While I would say $100mn is probably too high a bar, buying Whytham Abbey wasn't really $20mn expenditure as they'll sell it and get most of this back. So the actual expenditure (cost related to the transaction, running costs, overhead, gain/loss, not including any reputational cost) of the purchase is probably between $1mn and $4mn (depending on what they manage to sell it for).

In the UK, doing this would probably be counted as 'trading' and be subject to corporation tax, there is a common workaround, though, by creating a trading subsidiary that donates to the charity (allowing them to reduce their corporate tax burden). This setup might or might not be suitable for this specific occasion, and there are of course additional efforts involved in creating such a setup that might or might not be worth it.

Yeah, that makes sense. I guess the main conclusion of this is: You can run an event much cheaper of you find an organisation that has a good event space and collaborates with you, so they charge the 'internal' rather than the commercial rate.

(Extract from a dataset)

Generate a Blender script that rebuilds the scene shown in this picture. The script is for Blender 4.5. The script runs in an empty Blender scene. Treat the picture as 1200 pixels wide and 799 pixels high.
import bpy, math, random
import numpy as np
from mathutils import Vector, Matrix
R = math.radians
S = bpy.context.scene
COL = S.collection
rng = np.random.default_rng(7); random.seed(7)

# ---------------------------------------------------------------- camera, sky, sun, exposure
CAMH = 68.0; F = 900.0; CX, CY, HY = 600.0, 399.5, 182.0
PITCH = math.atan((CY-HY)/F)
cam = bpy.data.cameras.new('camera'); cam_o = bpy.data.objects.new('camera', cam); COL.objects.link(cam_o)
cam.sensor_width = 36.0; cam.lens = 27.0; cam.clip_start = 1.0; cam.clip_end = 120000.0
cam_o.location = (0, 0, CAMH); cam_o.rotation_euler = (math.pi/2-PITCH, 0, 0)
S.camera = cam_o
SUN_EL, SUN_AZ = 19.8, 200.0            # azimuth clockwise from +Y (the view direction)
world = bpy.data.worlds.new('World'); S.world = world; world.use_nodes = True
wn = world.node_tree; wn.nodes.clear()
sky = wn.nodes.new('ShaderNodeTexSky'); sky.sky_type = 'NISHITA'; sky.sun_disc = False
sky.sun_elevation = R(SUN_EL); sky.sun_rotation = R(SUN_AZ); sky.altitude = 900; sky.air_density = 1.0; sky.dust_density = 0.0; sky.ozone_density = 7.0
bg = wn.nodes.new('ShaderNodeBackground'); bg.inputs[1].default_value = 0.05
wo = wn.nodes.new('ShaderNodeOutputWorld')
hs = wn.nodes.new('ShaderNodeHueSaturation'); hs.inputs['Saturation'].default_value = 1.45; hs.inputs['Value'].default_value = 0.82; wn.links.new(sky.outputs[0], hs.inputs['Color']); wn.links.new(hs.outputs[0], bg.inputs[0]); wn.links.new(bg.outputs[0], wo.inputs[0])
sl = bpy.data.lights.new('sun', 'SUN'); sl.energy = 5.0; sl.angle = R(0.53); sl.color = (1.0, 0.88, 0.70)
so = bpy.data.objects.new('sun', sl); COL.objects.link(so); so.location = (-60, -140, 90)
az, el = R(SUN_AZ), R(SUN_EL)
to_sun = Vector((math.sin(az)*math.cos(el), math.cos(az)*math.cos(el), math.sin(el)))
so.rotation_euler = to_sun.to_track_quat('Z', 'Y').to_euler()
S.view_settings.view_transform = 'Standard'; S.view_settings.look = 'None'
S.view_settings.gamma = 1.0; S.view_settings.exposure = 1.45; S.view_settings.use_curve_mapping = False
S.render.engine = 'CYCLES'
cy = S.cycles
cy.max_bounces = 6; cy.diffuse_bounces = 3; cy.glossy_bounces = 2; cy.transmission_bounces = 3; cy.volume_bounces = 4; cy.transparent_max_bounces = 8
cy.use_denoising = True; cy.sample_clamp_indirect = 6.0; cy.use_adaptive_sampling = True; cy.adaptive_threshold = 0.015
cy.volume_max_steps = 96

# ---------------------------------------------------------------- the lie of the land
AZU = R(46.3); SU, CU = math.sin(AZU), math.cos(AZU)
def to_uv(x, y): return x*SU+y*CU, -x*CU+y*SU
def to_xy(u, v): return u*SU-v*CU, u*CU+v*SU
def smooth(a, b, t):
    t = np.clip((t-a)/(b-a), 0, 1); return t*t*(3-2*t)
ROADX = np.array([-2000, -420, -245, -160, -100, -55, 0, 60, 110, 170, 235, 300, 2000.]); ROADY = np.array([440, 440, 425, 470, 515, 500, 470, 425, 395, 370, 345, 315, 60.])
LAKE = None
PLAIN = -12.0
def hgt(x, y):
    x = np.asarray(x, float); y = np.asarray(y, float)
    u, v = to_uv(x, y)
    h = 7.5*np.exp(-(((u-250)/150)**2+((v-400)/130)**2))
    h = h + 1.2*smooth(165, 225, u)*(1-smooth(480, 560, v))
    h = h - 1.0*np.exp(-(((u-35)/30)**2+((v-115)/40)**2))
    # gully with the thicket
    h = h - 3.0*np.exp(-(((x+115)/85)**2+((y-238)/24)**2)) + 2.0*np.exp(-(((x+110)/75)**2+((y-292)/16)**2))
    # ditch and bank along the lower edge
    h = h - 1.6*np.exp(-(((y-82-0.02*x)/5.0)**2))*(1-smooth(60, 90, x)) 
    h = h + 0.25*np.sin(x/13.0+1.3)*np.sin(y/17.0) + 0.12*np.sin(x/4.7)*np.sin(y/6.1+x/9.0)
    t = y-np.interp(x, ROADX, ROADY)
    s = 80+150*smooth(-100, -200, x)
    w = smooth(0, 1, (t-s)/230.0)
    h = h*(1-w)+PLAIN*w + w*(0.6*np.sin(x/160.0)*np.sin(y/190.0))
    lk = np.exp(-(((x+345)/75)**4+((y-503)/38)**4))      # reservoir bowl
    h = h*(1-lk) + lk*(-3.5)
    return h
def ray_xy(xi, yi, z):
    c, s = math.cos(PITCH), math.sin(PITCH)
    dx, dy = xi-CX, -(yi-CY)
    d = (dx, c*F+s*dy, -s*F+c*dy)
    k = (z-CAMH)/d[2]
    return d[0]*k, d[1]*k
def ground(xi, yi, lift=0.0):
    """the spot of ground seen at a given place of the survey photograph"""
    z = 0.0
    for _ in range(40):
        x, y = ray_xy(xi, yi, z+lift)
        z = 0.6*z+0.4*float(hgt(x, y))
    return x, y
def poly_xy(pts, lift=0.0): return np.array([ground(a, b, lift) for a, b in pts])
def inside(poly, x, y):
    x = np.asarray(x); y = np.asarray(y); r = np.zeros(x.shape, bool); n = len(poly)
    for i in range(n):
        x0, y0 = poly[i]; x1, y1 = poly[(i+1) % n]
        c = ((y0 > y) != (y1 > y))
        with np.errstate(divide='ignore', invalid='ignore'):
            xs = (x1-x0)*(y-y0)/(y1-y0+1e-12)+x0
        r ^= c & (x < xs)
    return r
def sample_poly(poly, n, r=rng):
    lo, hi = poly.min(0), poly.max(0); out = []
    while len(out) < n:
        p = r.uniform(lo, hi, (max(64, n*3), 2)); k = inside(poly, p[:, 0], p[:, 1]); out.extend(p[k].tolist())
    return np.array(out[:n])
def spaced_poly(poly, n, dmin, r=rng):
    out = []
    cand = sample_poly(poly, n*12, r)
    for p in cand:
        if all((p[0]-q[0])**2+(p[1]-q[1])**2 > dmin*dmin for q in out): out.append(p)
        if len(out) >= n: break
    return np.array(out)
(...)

Is this just a guess or do you have information on the actual costs of the event? (Just from their website, they seem to have various sponsors who are likely covering a substantial amount of the costs, and yes, their venue costs might be very low (or even close to zero) because Harvard/MIT are likely not charging them commercial rates, but that doesn't give any info of the actual costs and why they would be lower than EAG costs.)